Celebrating differences in multicultural Sarawak

“We become not a melting pot but a beautiful mosaic. Different people, different beliefs, different yearnings, different hopes, different dreams.” – Jimmy Carter, 39th President of the United States of America

 

THIS year, Hari Raya will be celebrated a couple of days after Gawai Dayak.

The school holidays also coincide with both festivals to enable everyone to go back to their hometowns-wherever that may be-to celebrate with their loved ones.

Back home, the tuak (fermented rice wine) is ready, the kuih (bite-sized snacks or dessert) have been made, the house has been decorated and is ready to receive guests, friends and family members.

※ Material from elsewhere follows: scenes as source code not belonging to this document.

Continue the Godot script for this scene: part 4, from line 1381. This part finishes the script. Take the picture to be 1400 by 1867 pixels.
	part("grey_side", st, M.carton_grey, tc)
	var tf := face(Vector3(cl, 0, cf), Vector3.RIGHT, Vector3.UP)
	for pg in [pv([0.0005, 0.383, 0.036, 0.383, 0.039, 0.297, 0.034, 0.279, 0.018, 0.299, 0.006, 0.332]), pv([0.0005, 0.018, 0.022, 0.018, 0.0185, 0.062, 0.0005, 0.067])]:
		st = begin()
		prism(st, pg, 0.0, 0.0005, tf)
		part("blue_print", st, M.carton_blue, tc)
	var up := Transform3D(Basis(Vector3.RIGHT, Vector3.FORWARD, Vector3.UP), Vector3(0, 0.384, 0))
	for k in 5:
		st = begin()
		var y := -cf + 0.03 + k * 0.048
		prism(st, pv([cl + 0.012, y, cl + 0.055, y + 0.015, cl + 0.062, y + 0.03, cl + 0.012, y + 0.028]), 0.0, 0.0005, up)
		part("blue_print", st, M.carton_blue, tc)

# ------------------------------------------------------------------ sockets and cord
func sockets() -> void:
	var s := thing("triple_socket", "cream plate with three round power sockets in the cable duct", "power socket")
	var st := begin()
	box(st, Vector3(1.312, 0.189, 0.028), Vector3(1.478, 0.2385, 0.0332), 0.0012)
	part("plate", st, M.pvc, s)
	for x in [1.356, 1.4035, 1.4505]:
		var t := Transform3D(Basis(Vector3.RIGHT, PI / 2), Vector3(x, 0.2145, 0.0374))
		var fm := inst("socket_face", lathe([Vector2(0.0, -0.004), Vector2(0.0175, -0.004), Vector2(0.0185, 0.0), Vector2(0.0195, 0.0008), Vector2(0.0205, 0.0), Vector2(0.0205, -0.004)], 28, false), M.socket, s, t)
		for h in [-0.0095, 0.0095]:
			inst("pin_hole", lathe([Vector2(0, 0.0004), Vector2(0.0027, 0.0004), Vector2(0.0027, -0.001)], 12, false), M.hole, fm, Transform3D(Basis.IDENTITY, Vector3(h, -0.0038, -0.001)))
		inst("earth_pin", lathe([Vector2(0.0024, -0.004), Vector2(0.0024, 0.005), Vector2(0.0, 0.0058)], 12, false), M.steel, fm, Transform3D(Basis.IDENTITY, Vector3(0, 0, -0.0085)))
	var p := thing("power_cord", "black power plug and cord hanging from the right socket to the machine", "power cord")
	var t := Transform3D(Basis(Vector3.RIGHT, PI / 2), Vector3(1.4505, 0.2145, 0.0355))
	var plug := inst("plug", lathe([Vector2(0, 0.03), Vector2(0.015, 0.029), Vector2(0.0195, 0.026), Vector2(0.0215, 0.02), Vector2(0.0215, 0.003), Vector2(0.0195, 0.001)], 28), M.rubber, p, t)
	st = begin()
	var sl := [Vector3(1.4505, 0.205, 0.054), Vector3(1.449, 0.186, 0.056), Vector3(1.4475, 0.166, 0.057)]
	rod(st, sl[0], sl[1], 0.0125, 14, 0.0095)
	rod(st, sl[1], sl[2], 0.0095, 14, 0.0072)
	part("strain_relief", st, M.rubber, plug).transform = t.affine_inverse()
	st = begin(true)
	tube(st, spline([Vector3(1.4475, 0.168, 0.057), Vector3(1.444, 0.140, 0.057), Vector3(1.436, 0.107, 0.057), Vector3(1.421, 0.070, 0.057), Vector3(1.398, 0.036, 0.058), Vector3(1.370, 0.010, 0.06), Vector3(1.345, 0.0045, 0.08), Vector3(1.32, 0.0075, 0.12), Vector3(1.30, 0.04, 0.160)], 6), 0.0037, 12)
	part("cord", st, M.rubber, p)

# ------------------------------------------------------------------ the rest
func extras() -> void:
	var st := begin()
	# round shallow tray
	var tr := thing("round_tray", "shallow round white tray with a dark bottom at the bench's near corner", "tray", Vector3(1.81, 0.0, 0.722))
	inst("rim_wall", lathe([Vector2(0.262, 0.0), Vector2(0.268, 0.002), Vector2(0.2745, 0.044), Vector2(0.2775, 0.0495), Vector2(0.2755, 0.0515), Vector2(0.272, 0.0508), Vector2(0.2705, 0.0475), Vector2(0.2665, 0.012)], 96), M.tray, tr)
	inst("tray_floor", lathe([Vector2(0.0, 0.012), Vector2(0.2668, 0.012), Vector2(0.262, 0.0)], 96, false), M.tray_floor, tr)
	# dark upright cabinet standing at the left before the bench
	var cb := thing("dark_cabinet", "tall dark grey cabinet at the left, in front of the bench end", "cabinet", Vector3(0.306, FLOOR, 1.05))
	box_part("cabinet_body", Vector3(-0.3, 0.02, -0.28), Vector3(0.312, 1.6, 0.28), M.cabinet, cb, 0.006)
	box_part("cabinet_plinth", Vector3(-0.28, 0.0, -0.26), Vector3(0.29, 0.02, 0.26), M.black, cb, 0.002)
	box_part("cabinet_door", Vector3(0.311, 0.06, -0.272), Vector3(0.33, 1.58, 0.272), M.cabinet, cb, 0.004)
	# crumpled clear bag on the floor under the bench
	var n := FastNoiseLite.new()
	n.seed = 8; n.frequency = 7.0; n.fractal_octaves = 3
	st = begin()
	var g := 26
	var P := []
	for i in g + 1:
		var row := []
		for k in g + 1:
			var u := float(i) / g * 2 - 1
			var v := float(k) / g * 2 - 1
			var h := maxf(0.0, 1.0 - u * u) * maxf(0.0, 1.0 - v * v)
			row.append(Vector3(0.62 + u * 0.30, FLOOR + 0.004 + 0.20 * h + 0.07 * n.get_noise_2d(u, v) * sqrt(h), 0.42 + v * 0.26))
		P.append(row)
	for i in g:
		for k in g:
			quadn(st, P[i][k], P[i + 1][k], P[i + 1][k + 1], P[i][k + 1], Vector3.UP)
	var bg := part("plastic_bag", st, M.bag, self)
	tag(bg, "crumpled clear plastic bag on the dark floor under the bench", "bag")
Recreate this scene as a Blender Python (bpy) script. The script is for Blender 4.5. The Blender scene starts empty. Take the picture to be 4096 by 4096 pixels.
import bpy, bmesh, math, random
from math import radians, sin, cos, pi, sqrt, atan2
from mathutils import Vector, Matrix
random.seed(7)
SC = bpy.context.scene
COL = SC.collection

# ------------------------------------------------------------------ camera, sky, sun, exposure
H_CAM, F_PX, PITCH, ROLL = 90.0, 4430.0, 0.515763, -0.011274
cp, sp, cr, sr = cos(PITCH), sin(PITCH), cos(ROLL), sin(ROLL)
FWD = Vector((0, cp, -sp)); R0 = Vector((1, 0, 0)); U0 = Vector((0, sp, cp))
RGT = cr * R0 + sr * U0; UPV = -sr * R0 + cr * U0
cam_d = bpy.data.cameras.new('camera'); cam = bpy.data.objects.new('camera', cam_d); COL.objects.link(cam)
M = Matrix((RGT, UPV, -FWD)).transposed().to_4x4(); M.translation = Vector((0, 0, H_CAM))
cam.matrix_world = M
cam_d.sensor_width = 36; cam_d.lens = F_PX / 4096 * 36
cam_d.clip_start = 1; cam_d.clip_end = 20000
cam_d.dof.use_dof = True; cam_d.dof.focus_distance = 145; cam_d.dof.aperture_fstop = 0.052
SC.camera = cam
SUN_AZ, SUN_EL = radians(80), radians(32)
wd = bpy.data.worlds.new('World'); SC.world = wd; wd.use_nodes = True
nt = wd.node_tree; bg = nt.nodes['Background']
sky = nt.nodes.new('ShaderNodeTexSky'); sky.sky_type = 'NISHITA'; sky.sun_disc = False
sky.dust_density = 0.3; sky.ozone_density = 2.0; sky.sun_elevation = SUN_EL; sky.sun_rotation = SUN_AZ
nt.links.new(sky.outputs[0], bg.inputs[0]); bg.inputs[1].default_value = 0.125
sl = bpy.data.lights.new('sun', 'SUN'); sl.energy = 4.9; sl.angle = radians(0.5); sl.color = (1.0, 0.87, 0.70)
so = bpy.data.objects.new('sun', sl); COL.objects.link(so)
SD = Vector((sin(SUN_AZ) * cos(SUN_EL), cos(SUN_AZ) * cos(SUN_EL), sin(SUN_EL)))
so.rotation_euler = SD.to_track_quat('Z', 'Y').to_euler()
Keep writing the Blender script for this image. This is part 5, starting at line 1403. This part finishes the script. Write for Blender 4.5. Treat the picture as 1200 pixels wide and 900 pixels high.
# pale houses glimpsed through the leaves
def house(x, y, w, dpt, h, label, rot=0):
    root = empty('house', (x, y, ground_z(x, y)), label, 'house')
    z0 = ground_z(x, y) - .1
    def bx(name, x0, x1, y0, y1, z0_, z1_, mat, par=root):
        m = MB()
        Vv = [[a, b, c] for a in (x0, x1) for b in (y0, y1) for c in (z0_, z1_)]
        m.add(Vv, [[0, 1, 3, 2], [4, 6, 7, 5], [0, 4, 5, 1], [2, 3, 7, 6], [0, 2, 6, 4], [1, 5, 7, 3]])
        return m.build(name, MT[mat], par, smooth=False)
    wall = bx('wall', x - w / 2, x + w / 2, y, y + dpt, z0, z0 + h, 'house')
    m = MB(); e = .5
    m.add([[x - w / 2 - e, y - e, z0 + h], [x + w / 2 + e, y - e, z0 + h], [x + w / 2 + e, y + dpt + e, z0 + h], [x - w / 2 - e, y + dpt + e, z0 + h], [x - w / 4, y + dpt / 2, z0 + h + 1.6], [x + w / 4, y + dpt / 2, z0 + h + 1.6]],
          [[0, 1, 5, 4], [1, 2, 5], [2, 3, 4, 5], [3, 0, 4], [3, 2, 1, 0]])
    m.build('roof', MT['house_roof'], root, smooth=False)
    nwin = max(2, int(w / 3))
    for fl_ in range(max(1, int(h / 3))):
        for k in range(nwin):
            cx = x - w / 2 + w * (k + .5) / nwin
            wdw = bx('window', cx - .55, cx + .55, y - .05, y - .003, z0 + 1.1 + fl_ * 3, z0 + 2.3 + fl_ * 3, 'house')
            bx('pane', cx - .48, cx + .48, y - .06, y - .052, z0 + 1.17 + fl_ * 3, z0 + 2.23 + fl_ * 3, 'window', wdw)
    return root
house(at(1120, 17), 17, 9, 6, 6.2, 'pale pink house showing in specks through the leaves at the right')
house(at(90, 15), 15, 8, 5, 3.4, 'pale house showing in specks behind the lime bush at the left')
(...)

By May 31, the head of the household will do his/her final shopping, usually food items, to prepare for the midnight feast to mark a new beginning for the Dayak.

As for the Malay, Hari Raya comes after the end of Ramadan. Preparations are also made such as baking and cooking, shopping for new baju raya (clothes), cleaning and decorating the house, hanging colourful lights and so on.

Sarawak has always been fascinating to historians, anthropologists, writers and outsiders.

Its history is interesting and its culture is rich and diverse. Sarawak is a unique place in Malaysia as it comprises more than 21 ethnic groups and more.

It is a multicultural society where people of different ethnicities, religions and beliefs live peacefully for ages.

Religious differences were never an issue for the people of Sarawak.

Hence it is very common for the Malay, the Melanau, the Chinese, the Iban, the Bidayuh and the Orang Ulu (which comprises the Kenyah, the Kayan, the Lun Bawang among others) to visit each other during festivals, be it Hari Raya, Gawai Dayak, Chinese New Year and Christmas to name a few, without worrying about food restriction or halal.

This is unique to Sarawak, which can be attributed to respect for one another without prejudice. And from this understanding comes tolerance and accommodation.

Politics may divide us but it never stops us from coming together during the festive season.

Inter-ethnic marriage is also very common in Sarawak.

For example, my family. We celebrate all of the major festivals in Malaysia. We celebrate Chinese New Year, Gawai Dayak, Hari Raya and Christmas together with our relatives of different beliefs. No one celebration is seen as more relevant than the other.

Religious politics have no place in multicultural Sarawak, although it cannot be denied that attempts had been made by religious political parties from Peninsular Malaysia to set up their party’s branches in Sarawak but they had failed to make significant inroads into the Sarawak political scene.

The Sarawak government is very successful in preventing religious differences from separating us as Sarawakians.

Apart from that, Sarawak is also unique in the sense that almost everyone in Sarawak is multilingual.

If you go to rural Sarawak, it is very common to hear a Chinese businessman or woman speaking the language of their customers be it Malay, Melanau, Iban, Kenyah, Kayan or many other languages to build rapport.

At the same time, non-Chinese children are also enrolling in Chinese schools to study Mandarin.

It is very common to see Malay food stalls next to the Chinese or Dayak ones under the same roof.

This is almost unheard of anywhere else in Malaysia. This goes to show that Sarawakians are very tolerant, laid back and open minded!

Issues such as halal or non-halal have never been a problem for us because my mother always made sure that we have a set of utensils just for our Malay friends and relatives when they do come for a visit.

Growing up, when my childhood Malay friends came over to my parents’ house during the festive season, they would always ask if we would be serving our traditional food such as ayam pansuh, kuih acuan and penganan/penyaram.

And likewise, when I come over, I would ask them whether they would be serving my favourite traditional Malay food such as lemang, rending and masak lemak.

At the time, the festive season was a way for us to experience each other’s culture while growing closer together.

We are very much like the mosaic as mentioned by the late Jimmy Carter, in that, like mosaic pieces, we differ from one another.

Despite these differences, the people of Sarawak have not been discouraged from working together to achieve a common goal, and that is to ensure a harmonious Sarawak, in which many ethnicities are able to co-exist together.

I’d like to take this opportunity to wish all my Dayak friends, “Selamat Hari Gawai Dayak, Gayu Guru Gerai Nyamai, Lantang Senang Nguan Menoa”, and to my Malay friends, “Selamat Hari Raya Aidilfitri, Maaf Zahir Dan Batin”.

 

The views expressed are those of the author and do not necessarily reflect the official policy or position of the New Sarawak Tribune.